▶ _Task description_: Copy out each line exactly; pictures stay out of the copy.

▶ _Dataset extract_:
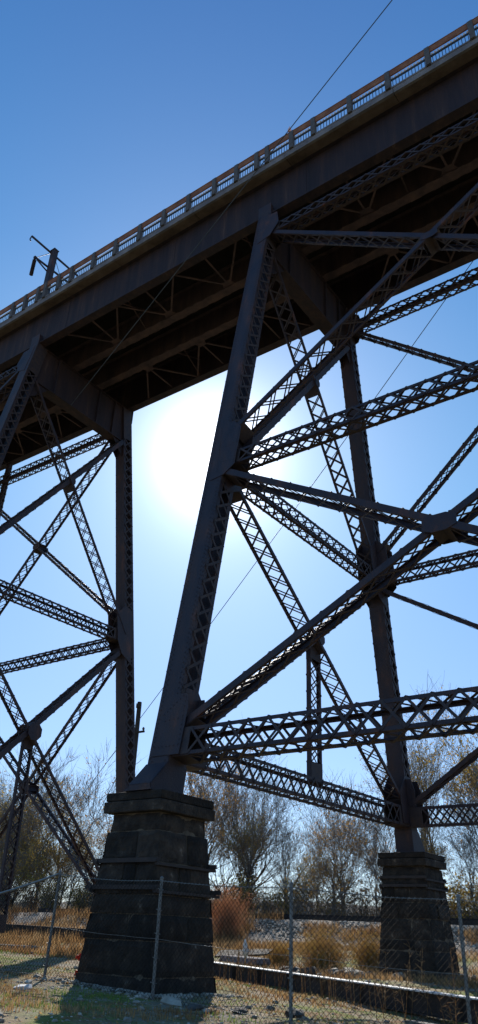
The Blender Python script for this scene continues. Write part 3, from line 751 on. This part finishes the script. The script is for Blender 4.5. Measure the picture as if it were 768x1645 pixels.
# ------------------------------------------------------------------ trees
def grow(tr, tw, lf, rnd, p, d, L, r, lvl, maxl, spread, leafp, up=.12, rt=.010):
    seg = 5 if lvl < 2 else 3; pts = [V(p)]; rad = [r]; d = V(d).normalized(); ends = []
    for i in range(seg):
        w = .09 if lvl == 0 else .15
        d = (d+V((rnd.gauss(0,w), rnd.gauss(0,w), rnd.gauss(0,w)*.6+up*(.5 if lvl == 0 else 1)))).normalized()
        pts.append(pts[-1]+d*(L/seg)); rad.append(max(rt*.5, r*(1-.62*(i+1)/seg)))
        ends.append((pts[-1].copy(), d.copy(), rad[-1], (i+1)/seg))
    if lvl >= maxl: (tw).tube(pts, rad, 3, cap=False)
    elif lvl >= 2: tw.tube(pts, rad, 3, cap=False)
    else: tr.tube(pts, rad, 8 if lvl == 0 else 6, cap=True)
    if lvl >= maxl-1 and leafp > 0:
        for (q, dd, _, _) in ends:
            if rnd.random() < leafp:
                for _ in range(3):
                    c = q+V((rnd.gauss(0,.12), rnd.gauss(0,.12), rnd.gauss(0,.12))); u = V((rnd.gauss(0,1), rnd.gauss(0,1), rnd.gauss(0,1))).normalized(); v = u.orthogonal().normalized(); s = rnd.uniform(.05,.085)
                    lf.face([c-u*s, c+v*s*.7, c+u*s, c-v*s*.7])
    if lvl >= maxl: return
    nchild = [8, 7, 6, 5, 3][lvl]
    for k in range(nchild):
        j = rnd.choice(range(1 if lvl else 2, seg)) if k else seg-1
        q, dd, rr, f = ends[j]
        a = rnd.uniform(0, 6.283); o = dd.orthogonal().normalized(); o = Matrix.Rotation(a, 3, dd) @ o
        ang = rnd.uniform(.35, 1.0)*spread
        nd = (dd*math.cos(ang)+o*math.sin(ang)).normalized()
        if nd.z < -.15: nd.z *= -.3
        grow(tr, tw, lf, rnd, q, nd, L*(rnd.uniform(.45,.72) if lvl > 1 else rnd.uniform(.6,.95)), max(rt, rr*rnd.uniform(.55,.8)), lvl+1, maxl, spread, leafp, up, rt)

def tree_proto(name, label, cat, seed, h, r, spread, leafp, leafm, group=None, forks=1, maxl=4, up=.12, vine=0, trunkL=.40):
    rnd = random.Random(seed); t = thing(name, label, cat, (0,0,0), group)
    tr, tw, lf = MB(), MB(), MB()
    for k in range(forks):
        d = V((rnd.uniform(-.3,.3)*(forks > 1)+ (0 if forks < 2 else (.35 if k else -.12)), rnd.uniform(-.2,.2)*(forks > 1), 1))
        grow(tr, tw, lf, rnd, (0,0,-.3), d, h*trunkL*(1 if k == 0 else .75), r*(1 if k == 0 else .6), 0, maxl, spread, leafp, up)
    tr.build('trunk', M['bark'], t, smooth=True)
    tw.build('crown', M['twig'], t)
    if lf.f: lf.build('leaves', M[leafm], t)
    if vine:                          # ivy and clinging twigs round the trunk
        v = MB()
        for k in range(vine):
            z = rnd.uniform(.3, h*.42); a = rnd.uniform(0, 6.28); rr = r*rnd.uniform(.9, 2.4)
            c = V((rr*math.cos(a), rr*math.sin(a), z)); q = c+V((rnd.gauss(0,.18), rnd.gauss(0,.18), rnd.gauss(0,.2)))
            v.tube([c, q], .014, 3, cap=False)
            u = V((rnd.gauss(0,1), rnd.gauss(0,1), rnd.gauss(0,1))).normalized(); w = u.orthogonal().normalized(); s = rnd.uniform(.04,.09)
            v.face([q-u*s, q+w*s, q+u*s, q-w*s])
        v.build('clinging_vine', M['bark'], t)
    return t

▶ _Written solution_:
The Blender Python script for this scene continues. Write part 3, from line 751 on. This part finishes the script. The script is for Blender 4.5. Measure the picture as if it were 768x1645 pixels.
# ------------------------------------------------------------------ trees
def grow(tr, tw, lf, rnd, p, d, L, r, lvl, maxl, spread, leafp, up=.12, rt=.010):
    seg = 5 if lvl < 2 else 3; pts = [V(p)]; rad = [r]; d = V(d).normalized(); ends = []
    for i in range(seg):
        w = .09 if lvl == 0 else .15
        d = (d+V((rnd.gauss(0,w), rnd.gauss(0,w), rnd.gauss(0,w)*.6+up*(.5 if lvl == 0 else 1)))).normalized()
        pts.append(pts[-1]+d*(L/seg)); rad.append(max(rt*.5, r*(1-.62*(i+1)/seg)))
        ends.append((pts[-1].copy(), d.copy(), rad[-1], (i+1)/seg))
    if lvl >= maxl: (tw).tube(pts, rad, 3, cap=False)
    elif lvl >= 2: tw.tube(pts, rad, 3, cap=False)
    else: tr.tube(pts, rad, 8 if lvl == 0 else 6, cap=True)
    if lvl >= maxl-1 and leafp > 0:
        for (q, dd, _, _) in ends:
            if rnd.random() < leafp:
                for _ in range(3):
                    c = q+V((rnd.gauss(0,.12), rnd.gauss(0,.12), rnd.gauss(0,.12))); u = V((rnd.gauss(0,1), rnd.gauss(0,1), rnd.gauss(0,1))).normalized(); v = u.orthogonal().normalized(); s = rnd.uniform(.05,.085)
                    lf.face([c-u*s, c+v*s*.7, c+u*s, c-v*s*.7])
    if lvl >= maxl: return
    nchild = [8, 7, 6, 5, 3][lvl]
    for k in range(nchild):
        j = rnd.choice(range(1 if lvl else 2, seg)) if k else seg-1
        q, dd, rr, f = ends[j]
        a = rnd.uniform(0, 6.283); o = dd.orthogonal().normalized(); o = Matrix.Rotation(a, 3, dd) @ o
        ang = rnd.uniform(.35, 1.0)*spread
        nd = (dd*math.cos(ang)+o*math.sin(ang)).normalized()
        if nd.z < -.15: nd.z *= -.3
        grow(tr, tw, lf, rnd, q, nd, L*(rnd.uniform(.45,.72) if lvl > 1 else rnd.uniform(.6,.95)), max(rt, rr*rnd.uniform(.55,.8)), lvl+1, maxl, spread, leafp, up, rt)

def tree_proto(name, label, cat, seed, h, r, spread, leafp, leafm, group=None, forks=1, maxl=4, up=.12, vine=0, trunkL=.40):
    rnd = random.Random(seed); t = thing(name, label, cat, (0,0,0), group)
    tr, tw, lf = MB(), MB(), MB()
    for k in range(forks):
        d = V((rnd.uniform(-.3,.3)*(forks > 1)+ (0 if forks < 2 else (.35 if k else -.12)), rnd.uniform(-.2,.2)*(forks > 1), 1))
        grow(tr, tw, lf, rnd, (0,0,-.3), d, h*trunkL*(1 if k == 0 else .75), r*(1 if k == 0 else .6), 0, maxl, spread, leafp, up)
    tr.build('trunk', M['bark'], t, smooth=True)
    tw.build('crown', M['twig'], t)
    if lf.f: lf.build('leaves', M[leafm], t)
    if vine:                          # ivy and clinging twigs round the trunk
        v = MB()
        for k in range(vine):
            z = rnd.uniform(.3, h*.42); a = rnd.uniform(0, 6.28); rr = r*rnd.uniform(.9, 2.4)
            c = V((rr*math.cos(a), rr*math.sin(a), z)); q = c+V((rnd.gauss(0,.18), rnd.gauss(0,.18), rnd.gauss(0,.2)))
            v.tube([c, q], .014, 3, cap=False)
            u = V((rnd.gauss(0,1), rnd.gauss(0,1), rnd.gauss(0,1))).normalized(); w = u.orthogonal().normalized(); s = rnd.uniform(.04,.09)
            v.face([q-u*s, q+w*s, q+u*s, q-w*s])
        v.build('clinging_vine', M['bark'], t)
    return t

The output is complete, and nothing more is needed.